WHAT IS EXPECTED >> Repeat the material exactly from its first line to the line that includes "from mathutils import Vector, Matrix". Skip pictures.

INFORMATION PROVIDED >>
— Start —

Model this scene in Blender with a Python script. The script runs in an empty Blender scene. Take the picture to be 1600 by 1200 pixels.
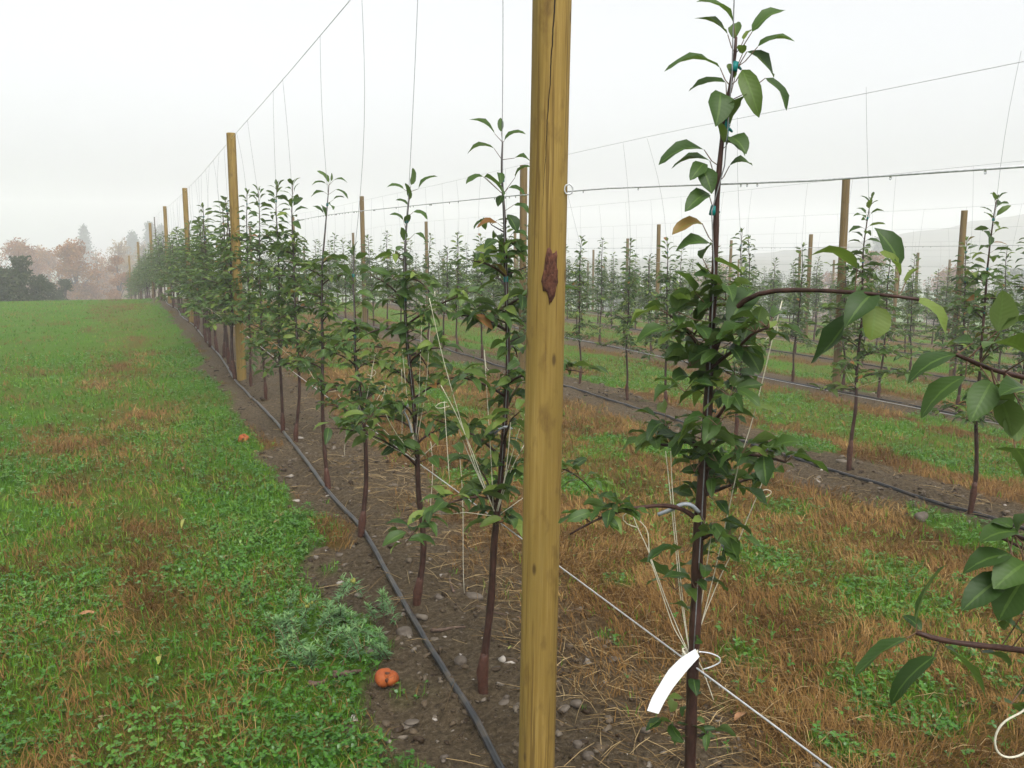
import bpy, math, random
import numpy as np
from mathutils import Vector, Matrix

# ------------------------------------------------------------------ camera
SC = bpy.context.scene
COL = SC.collection
CAM_H = 1.6; FPX = 1400.0; YAW = math.radians(22.63); PITCH = math.radians(8.33)
cam_d = bpy.data.cameras.new('camera'); cam = bpy.data.objects.new('camera', cam_d); COL.objects.link(cam)
cam_d.sensor_width = 36.0; cam_d.lens = 36.0 * FPX / 1600.0
cam_d.clip_start = 0.05; cam_d.clip_end = 3000
cam.location = (0, 0, CAM_H); cam.rotation_euler = (math.pi / 2 - PITCH, 0, -YAW)
SC.camera = cam
# ------------------------------------------------------------------ world, sun, exposure
SUN_EL = math.radians(58); SUN_ROT = math.radians(180)
wd = bpy.data.worlds.new('World'); SC.world = wd; wd.use_nodes = True
nt = wd.node_tree; nt.nodes.clear()
sky = nt.nodes.new('ShaderNodeTexSky'); sky.sky_type = 'NISHITA'; sky.sun_disc = False
sky.sun_elevation = SUN_EL; sky.sun_rotation = SUN_ROT; sky.air_density = 1.0; sky.dust_density = 6.0; sky.ozone_density = 1.0
hs = nt.nodes.new('ShaderNodeHueSaturation'); hs.inputs['Saturation'].default_value = 0.13      # cloud deck: the blue is gone
bg = nt.nodes.new('ShaderNodeBackground'); bg.inputs['Strength'].default_value = 0.15
wo = nt.nodes.new('ShaderNodeOutputWorld')
nt.links.new(sky.outputs[0], hs.inputs['Color']); nt.links.new(hs.outputs[0], bg.inputs[0]); nt.links.new(bg.outputs[0], wo.inputs[0])
sl = bpy.data.lights.new('sun', 'SUN'); sl.energy = 0.6; sl.angle = math.radians(60); sl.color = (1, 0.97, 0.93)
so = bpy.data.objects.new('sun', sl); COL.objects.link(so); so.rotation_euler = (math.pi / 2 - SUN_EL, 0, 0)
so.location = (0, -10, 20)
SC.view_settings.view_transform = 'Standard'; SC.view_settings.look = 'None'; SC.view_settings.gamma = 1.0
SC.view_settings.exposure = 1.05
SC.cycles.use_denoising = True
SC.cycles.max_bounces = 6; SC.cycles.diffuse_bounces = 3; SC.cycles.glossy_bounces = 2
SC.cycles.transmission_bounces = 3; SC.cycles.transparent_max_bounces = 6; SC.cycles.volume_bounces = 1
HAZE = 0.0030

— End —

WORKED ANSWER >>
Model this scene in Blender with a Python script. The script runs in an empty Blender scene. Take the picture to be 1600 by 1200 pixels.
import bpy, math, random
import numpy as np
from mathutils import Vector, Matrix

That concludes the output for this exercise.